-- Begin Dataset --
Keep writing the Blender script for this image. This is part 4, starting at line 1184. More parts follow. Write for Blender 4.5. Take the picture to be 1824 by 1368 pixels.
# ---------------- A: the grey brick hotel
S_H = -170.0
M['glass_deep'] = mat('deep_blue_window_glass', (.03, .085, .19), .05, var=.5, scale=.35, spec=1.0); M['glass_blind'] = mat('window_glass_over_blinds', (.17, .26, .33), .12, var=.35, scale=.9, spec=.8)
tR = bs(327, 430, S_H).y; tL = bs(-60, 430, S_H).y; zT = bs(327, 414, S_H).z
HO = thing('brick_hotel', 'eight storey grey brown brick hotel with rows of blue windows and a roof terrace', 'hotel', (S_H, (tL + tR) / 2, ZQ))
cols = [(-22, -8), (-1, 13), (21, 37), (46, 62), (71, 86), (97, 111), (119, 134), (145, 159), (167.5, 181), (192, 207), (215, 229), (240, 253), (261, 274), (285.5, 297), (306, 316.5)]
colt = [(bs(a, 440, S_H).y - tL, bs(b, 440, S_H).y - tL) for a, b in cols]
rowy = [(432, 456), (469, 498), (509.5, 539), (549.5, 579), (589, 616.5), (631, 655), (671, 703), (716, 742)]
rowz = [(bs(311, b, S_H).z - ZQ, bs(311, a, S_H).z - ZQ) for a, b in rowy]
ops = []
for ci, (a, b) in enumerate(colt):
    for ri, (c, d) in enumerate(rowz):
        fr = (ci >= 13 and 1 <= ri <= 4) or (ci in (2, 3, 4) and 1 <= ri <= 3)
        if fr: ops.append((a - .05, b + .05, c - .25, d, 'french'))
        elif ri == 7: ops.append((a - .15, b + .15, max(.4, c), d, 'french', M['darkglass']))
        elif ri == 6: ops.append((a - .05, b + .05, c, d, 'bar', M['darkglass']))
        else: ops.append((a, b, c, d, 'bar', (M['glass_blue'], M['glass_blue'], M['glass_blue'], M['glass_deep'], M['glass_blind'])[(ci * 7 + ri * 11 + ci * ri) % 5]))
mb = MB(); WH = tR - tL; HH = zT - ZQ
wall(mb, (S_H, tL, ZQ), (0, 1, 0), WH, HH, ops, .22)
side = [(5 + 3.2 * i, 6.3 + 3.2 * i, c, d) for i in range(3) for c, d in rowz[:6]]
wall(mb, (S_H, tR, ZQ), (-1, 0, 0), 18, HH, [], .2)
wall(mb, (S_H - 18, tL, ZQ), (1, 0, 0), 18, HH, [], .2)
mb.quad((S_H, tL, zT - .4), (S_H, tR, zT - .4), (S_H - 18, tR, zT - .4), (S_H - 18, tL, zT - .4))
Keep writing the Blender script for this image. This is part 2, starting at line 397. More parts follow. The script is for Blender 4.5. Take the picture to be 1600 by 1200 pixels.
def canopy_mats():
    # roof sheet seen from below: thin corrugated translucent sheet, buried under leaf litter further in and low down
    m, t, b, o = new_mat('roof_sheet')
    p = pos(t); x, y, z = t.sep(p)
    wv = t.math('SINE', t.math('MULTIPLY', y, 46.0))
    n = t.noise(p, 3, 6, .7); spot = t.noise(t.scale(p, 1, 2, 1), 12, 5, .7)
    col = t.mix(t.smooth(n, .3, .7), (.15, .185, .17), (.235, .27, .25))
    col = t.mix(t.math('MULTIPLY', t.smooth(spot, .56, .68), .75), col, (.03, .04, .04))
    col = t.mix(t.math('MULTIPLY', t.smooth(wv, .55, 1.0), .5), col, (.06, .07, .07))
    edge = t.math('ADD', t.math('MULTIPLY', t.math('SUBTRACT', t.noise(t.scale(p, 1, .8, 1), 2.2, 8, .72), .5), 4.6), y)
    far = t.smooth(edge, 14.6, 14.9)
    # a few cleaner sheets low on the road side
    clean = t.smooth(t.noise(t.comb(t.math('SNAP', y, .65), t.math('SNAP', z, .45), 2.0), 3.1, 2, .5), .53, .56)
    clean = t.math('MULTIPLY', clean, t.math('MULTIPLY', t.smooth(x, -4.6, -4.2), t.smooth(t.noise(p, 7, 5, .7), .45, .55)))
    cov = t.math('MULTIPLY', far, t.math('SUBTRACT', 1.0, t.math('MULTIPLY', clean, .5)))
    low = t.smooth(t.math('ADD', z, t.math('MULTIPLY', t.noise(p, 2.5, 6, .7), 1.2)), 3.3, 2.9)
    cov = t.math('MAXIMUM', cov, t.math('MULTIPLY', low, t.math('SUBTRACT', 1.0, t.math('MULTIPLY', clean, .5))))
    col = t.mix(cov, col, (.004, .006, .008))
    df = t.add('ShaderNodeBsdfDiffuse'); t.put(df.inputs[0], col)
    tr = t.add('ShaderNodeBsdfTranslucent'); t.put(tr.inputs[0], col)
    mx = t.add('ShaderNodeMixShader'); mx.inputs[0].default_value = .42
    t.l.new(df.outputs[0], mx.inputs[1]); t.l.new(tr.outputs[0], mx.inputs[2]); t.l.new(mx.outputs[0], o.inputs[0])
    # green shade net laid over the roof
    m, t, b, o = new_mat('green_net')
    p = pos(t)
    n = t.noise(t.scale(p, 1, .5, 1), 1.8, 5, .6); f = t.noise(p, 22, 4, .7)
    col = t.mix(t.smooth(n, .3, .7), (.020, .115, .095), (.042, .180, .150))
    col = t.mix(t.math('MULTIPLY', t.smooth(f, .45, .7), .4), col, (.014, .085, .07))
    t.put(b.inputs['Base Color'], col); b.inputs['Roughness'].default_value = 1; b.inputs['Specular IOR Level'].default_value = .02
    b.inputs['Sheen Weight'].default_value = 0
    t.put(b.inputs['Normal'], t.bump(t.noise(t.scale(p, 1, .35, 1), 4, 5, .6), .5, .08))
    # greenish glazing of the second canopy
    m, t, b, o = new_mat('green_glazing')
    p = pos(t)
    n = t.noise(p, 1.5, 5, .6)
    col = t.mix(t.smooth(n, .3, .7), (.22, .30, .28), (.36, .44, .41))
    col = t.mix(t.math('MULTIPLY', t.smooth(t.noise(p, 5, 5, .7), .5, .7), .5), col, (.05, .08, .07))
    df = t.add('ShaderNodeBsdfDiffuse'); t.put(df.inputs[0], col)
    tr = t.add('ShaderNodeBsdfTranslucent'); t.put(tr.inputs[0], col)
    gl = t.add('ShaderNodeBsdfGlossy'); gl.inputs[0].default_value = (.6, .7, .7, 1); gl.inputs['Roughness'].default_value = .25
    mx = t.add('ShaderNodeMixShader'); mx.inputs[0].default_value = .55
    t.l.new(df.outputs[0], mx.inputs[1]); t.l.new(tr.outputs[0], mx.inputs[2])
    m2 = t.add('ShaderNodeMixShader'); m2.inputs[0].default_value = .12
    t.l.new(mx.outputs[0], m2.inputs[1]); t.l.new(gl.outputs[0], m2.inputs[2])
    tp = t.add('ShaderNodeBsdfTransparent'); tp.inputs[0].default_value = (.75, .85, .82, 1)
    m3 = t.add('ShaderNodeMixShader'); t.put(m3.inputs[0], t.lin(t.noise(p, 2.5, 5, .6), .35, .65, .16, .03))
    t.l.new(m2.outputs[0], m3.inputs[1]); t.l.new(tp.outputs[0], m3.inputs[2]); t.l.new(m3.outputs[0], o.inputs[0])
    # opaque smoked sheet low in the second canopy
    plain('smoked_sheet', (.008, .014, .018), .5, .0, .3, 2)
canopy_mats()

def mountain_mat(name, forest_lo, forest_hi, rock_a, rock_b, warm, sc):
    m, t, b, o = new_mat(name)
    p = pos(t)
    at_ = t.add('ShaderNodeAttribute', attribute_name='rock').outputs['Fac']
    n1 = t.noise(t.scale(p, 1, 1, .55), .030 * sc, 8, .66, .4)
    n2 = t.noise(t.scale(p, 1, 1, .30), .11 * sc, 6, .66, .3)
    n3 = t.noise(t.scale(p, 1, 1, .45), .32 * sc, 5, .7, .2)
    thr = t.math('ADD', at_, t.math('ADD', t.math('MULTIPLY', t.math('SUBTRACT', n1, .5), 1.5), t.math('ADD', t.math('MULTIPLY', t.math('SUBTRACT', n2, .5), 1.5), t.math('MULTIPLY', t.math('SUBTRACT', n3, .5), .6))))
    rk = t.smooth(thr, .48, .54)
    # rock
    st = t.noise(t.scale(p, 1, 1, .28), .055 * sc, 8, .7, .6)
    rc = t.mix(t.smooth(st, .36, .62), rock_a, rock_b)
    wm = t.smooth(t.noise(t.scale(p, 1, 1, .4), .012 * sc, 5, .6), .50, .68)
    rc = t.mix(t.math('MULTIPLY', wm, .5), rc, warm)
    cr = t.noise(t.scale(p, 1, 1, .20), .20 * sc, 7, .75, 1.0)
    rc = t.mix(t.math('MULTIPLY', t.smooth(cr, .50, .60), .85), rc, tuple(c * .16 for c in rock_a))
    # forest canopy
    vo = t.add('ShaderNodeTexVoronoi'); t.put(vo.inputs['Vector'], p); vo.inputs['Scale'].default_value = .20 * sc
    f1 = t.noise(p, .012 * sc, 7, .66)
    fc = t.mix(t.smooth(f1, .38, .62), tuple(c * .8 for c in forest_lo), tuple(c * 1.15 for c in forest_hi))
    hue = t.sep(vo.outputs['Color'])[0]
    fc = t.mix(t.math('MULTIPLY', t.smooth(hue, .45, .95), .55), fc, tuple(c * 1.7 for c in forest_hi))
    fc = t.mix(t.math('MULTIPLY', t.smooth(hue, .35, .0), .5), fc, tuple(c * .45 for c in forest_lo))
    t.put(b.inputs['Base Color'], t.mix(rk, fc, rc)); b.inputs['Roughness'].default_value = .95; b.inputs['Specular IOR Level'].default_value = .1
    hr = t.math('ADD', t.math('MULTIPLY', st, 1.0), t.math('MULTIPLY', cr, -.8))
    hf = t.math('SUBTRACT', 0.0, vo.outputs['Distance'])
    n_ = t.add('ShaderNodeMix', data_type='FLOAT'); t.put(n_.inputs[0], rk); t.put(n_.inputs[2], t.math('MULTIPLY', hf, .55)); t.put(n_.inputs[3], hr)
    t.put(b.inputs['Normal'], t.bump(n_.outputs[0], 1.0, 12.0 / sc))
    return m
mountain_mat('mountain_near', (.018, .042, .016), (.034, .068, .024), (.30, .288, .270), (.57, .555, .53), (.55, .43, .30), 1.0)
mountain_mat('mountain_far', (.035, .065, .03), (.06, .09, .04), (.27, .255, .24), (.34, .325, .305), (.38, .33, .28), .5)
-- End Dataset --
_What you should do_.
Repeat exactly, and only, the lines from the one containing "5, .7), .45, .55)))" through the one containing "t.math('MULTIPLY', clean, .5))))", both included.

_Result below_.
    clean = t.math('MULTIPLY', clean, t.math('MULTIPLY', t.smooth(x, -4.6, -4.2), t.smooth(t.noise(p, 7, 5, .7), .45, .55)))
    cov = t.math('MULTIPLY', far, t.math('SUBTRACT', 1.0, t.math('MULTIPLY', clean, .5)))
    low = t.smooth(t.math('ADD', z, t.math('MULTIPLY', t.noise(p, 2.5, 6, .7), 1.2)), 3.3, 2.9)
    cov = t.math('MAXIMUM', cov, t.math('MULTIPLY', low, t.math('SUBTRACT', 1.0, t.math('MULTIPLY', clean, .5))))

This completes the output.